In deze zaak heeft eiseres beroep ingesteld tegen de Belastingdienst/Toeslagen, omdat zij van mening is dat verweerder niet tijdig heeft beslist op haar bezwaar van 11 maart 2023 tegen de definitieve beschikking compensatie kinderopvangtoeslag. De rechtbank Midden-Nederland, zittingsplaats Utrecht, heeft op 13 februari 2024 uitspraak gedaan in deze zaak (zaaknummer UTR 23/6211). Verweerder heeft op 25 januari 2024 een verweerschrift ingediend. De rechtbank heeft besloten dat een zitting niet nodig is, omdat de zaak op basis van de ingediende stukken kan worden beoordeeld.
De rechtbank overweegt dat eiseres terecht beroep heeft ingesteld, aangezien de beslistermijn door verweerder is overschreden.
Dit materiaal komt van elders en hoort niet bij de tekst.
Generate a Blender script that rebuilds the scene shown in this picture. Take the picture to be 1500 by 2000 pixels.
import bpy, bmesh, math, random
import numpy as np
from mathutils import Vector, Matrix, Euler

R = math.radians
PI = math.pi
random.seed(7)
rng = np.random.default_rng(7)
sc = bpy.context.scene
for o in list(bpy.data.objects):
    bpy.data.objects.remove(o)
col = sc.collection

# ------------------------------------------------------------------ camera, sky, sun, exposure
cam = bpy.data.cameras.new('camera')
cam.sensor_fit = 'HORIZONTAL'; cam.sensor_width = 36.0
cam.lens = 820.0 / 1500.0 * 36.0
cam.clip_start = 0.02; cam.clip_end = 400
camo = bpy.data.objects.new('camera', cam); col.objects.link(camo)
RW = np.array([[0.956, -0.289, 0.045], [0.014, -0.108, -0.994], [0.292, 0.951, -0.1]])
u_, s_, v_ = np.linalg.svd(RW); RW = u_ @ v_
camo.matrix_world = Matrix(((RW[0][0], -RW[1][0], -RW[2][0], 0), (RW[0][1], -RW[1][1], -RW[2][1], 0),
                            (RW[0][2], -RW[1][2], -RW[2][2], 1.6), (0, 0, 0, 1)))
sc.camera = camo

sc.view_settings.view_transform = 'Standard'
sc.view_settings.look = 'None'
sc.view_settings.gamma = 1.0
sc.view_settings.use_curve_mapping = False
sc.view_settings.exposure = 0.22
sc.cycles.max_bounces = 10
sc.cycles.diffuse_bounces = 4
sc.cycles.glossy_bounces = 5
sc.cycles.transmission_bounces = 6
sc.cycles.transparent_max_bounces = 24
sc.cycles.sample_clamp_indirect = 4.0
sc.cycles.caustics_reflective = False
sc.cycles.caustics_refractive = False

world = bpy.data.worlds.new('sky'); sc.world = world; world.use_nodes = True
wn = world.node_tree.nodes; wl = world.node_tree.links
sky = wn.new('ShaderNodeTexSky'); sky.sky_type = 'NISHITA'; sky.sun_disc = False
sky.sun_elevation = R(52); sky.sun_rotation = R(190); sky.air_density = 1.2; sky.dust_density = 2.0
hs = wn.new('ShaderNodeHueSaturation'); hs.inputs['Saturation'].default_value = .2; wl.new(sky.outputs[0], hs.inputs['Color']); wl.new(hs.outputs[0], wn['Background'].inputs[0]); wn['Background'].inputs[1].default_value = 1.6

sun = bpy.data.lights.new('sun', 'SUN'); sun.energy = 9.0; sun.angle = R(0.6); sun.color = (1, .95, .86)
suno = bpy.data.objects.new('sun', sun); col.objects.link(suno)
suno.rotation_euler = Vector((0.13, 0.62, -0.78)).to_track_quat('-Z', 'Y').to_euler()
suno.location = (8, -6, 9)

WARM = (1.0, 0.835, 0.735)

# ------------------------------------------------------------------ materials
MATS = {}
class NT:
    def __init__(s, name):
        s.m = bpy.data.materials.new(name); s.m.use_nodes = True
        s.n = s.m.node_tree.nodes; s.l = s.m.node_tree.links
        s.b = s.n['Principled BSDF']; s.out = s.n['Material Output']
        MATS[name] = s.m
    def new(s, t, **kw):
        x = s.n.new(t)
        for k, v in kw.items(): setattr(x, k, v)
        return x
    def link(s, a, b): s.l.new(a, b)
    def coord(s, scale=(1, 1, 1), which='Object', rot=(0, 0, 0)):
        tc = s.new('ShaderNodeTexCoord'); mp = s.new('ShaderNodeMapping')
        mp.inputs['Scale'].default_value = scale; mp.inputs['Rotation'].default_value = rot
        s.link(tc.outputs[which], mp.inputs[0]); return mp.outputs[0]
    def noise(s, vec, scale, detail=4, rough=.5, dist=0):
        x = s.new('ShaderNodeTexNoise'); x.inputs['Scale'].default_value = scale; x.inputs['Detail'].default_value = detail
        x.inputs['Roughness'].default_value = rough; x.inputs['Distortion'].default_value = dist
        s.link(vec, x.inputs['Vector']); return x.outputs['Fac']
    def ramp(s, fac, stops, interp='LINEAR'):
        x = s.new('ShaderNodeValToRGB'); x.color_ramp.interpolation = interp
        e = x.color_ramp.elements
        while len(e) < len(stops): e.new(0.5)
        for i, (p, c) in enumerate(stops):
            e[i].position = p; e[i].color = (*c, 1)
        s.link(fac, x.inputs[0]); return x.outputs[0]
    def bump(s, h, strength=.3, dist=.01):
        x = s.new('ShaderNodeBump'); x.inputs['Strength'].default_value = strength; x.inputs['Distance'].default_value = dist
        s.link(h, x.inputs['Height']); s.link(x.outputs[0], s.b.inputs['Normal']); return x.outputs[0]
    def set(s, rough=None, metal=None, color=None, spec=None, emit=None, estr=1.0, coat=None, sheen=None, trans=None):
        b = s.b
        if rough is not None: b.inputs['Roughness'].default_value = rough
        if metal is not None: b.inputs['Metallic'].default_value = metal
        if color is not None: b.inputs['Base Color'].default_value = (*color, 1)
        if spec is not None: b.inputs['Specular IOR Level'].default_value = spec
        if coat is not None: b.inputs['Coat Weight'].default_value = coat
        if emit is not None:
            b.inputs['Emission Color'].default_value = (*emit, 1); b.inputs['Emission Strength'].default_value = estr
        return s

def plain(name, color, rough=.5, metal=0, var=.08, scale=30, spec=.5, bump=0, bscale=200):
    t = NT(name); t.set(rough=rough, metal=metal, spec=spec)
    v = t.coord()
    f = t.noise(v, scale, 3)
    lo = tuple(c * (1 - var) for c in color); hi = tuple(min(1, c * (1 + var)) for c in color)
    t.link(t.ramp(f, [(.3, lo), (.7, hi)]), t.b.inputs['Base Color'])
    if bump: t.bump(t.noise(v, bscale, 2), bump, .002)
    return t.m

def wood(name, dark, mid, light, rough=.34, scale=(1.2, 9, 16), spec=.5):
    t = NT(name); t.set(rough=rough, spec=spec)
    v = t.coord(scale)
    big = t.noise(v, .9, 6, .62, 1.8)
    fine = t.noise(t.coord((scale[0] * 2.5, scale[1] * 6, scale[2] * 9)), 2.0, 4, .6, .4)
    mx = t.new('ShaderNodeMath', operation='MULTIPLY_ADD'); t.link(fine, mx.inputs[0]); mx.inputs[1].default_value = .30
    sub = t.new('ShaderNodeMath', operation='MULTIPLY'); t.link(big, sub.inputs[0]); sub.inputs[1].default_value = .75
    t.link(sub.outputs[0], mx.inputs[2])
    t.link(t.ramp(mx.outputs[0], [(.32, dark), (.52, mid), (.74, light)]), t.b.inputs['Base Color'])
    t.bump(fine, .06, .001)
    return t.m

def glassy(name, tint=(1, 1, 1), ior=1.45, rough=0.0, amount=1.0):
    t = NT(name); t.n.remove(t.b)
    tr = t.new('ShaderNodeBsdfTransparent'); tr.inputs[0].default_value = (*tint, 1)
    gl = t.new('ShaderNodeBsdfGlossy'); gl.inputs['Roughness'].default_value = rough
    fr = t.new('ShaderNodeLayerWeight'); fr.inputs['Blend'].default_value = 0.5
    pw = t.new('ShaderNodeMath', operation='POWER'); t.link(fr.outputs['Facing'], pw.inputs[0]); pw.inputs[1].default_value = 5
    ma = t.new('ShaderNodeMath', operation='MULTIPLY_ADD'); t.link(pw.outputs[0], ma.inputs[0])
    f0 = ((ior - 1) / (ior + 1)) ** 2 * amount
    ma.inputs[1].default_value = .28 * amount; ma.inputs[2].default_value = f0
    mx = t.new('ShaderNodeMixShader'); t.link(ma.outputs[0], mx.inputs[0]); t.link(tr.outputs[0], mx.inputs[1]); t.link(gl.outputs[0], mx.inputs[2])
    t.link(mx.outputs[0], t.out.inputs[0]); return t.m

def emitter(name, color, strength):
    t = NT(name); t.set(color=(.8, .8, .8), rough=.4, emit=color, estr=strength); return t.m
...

Eiseres heeft haar beroep ingediend meer dan twee weken na de ingebrekestelling, die op 13 december 2023 is verzonden. De rechtbank oordeelt dat verweerder alsnog een besluit moet nemen en stelt een termijn van uiterlijk 18 april 2024 voor het nemen van dit besluit. Tevens wordt verweerder verplicht om een dwangsom van € 100,- per dag te betalen voor elke dag dat hij deze termijn overschrijdt, met een maximum van € 15.000,-.
Daarnaast heeft de rechtbank bepaald dat eiseres recht heeft op een vergoeding van de proceskosten, die op € 218,75 is vastgesteld, en dat het door eiseres betaalde griffierecht van € 50,- door verweerder moet worden vergoed. De uitspraak is openbaar uitgesproken en een afschrift is verzonden aan de betrokken partijen.